The segregated fines may be discarded by suitable discharge ports. Further advantageously, movement of the vehicle may be used to encourage this discharge under action of gravity.

The particular combination of structural elements of the body of the vehicle in the illustrated embodiment offers a novel and advantageous combination of high impact performance through the rigid v-shaped inner base formation, a light body through the combination of the mesh structure and the thin steel outer shell, and a size separation function via the apertures in the inner base formation and the nesh of the side nets.
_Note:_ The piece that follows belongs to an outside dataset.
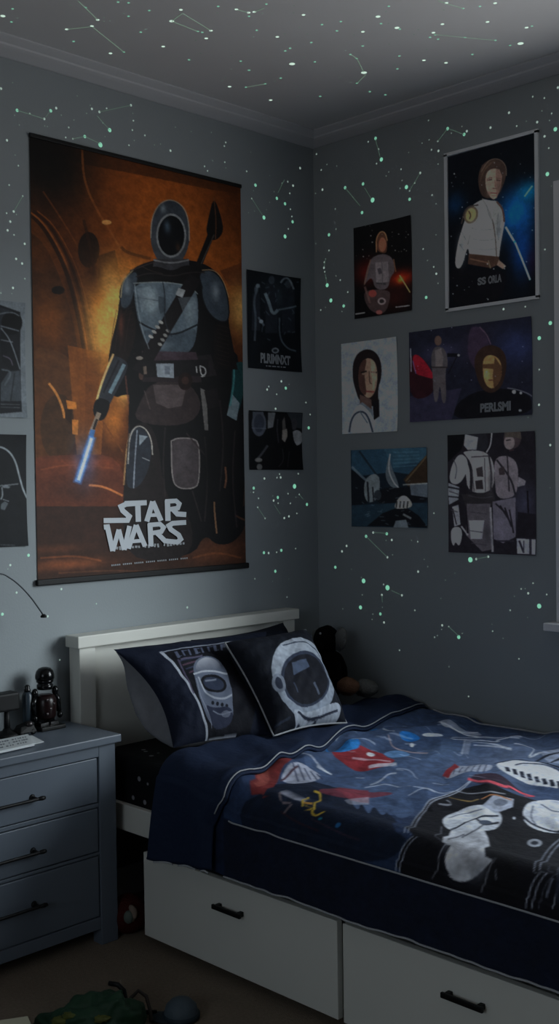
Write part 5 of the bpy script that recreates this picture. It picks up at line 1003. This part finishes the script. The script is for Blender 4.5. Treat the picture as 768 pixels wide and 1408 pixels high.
def zone(sf, px, py):
    if sf == 'C': return 'left part of the ceiling' if px < 330 else 'right part of the ceiling'
    if sf == 'L':
        if px < 335 and py < 300: return 'wall above or left of the tall orange poster' if px < 250 or py < 250 else 'wall right of the tall orange poster'
        if px < 100: return 'wall around the two edge-cut posters' 
        if py < 370: return 'left wall above both small dark posters'
        if py < 640: return 'left wall between both small dark posters'
        return 'left wall between the small posters and headboard'
    if py < 300 and px < 612: return 'right wall above the small red-lit poster'
    if py < 260: return 'right wall around the white-edged space poster'
    if py < 600: return 'right wall between the posters'
    return 'right wall below the teal print' if px < 600 else 'right wall below the black and white print'
for sf, grps in STARS.items():
    ax, val, sname = SURF[sf]; nrm = Vector(ups[sf]); rot = Vector((0, 0, 1)).rotation_difference(nrm)
    for (ox, oy, k_), txt in grps:
        for tok in txt.split():
            a, b, s_ = map(int, tok.split(',')); px, py = ox+a/k_, oy+b/k_; P = hit(px, py, ax, val); P = Vector(P)+nrm*.0006
            rad = DIA[s_]/2*(Vector(CP)-P).length/FPX*(1.3 if sf == 'C' else .92)
            if s_ == 1:
                n0 = [P+rot @ Vector((x*rad, y*rad, 0)) for x, y in disc_geo(8)]; faint.add([p+nrm*.0005 for p in n0], [tuple(range(8))]); continue
            o = bpy.data.objects.new('glow_star', proto[-s_ if sf == 'C' else s_]); COL.objects.link(o); o.location = P; o.rotation_mode = 'QUATERNION'; o.rotation_quaternion = rot; o.scale = (rad, rad, .0012)
            size = {2: 'tiny', 3: 'small', 4: 'medium', 5: 'large green', 6: 'huge green', 7: 'biggest green'}[s_]; zn = zone(sf, px, py)
            tag(o, '%s glowing star dot on the %s' % (size, zn), 'star sticker', '%s glow stars on the %s' % (size, zn)); cnt += 1
fo = faint.build('faint_glow_specks', GM[1]); tag(fo, 'scattered faint specks of glow between the star dots on ceiling and walls', 'glow specks', kind='stuff')
for sf, grps in LINES.items():
    ax, val, sname = SURF[sf]; nrm = np.array(ups[sf], float)
    for (ox, oy, k_), txt in grps:
        for seg in txt.split(';'):
            p, q = [tuple(map(float, t.split(','))) for t in seg.split()]
            A = hit(ox+p[0]/k_, oy+p[1]/k_, ax, val)+nrm*.0008; B = hit(ox+q[0]/k_, oy+q[1]/k_, ax, val)+nrm*.0008
            d = (B-A)/np.linalg.norm(B-A); w_ = np.cross(d, nrm)*.0009
            o = MB().add([A-w_, B-w_, B+w_, A+w_, A-w_+nrm*.0004, B-w_+nrm*.0004, B+w_+nrm*.0004, A+w_+nrm*.0004], [(3, 2, 1, 0), (4, 5, 6, 7), (0, 1, 5, 4), (1, 2, 6, 5), (2, 3, 7, 6), (3, 0, 4, 7)]).build('constellation_line', M_cline if sf == 'C' else M_line)
            zn = zone(sf, ox+p[0]/k_, oy+p[1]/k_); tag(o, 'thin green star-dot line on the %s' % zn, 'constellation line', 'constellation lines on the %s' % zn)
print('stars', cnt)
for o in COL.objects:
    if 'label' in o.keys() and len(o['label'].replace('-', ' ').split()) > 16: print('LONG', o.name, o['label'])
    if o.name == 'glow_star.247': print(o.name, o.location, o['label'])
# ------------------------------------------------------------------ view
S.view_settings.view_transform = 'Standard'; S.view_settings.look = 'None'; S.view_settings.gamma = 1; S.view_settings.use_curve_mapping = False
S.view_settings.exposure = 0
These functions work together to produce a better target mineral load/ overall weight ratio and more efficient loading system for the transport of mineral materials, in particular at, about and from a working site such as mining or quarrying site.

A suitable method of operation to transport mineral material for example from a mining or quarrying operation might comprise in a third aspect of the invention: providing a vehicle in accordance with the second aspect of the invention; loading material into an inner volume thereof; causing material to pass into the intermediate volume by agitating the loaded material, for example by moving the vehicle; optionally, discarding the material passed into the intermediate volume; moving the vehicle to transport the material in the inner volume.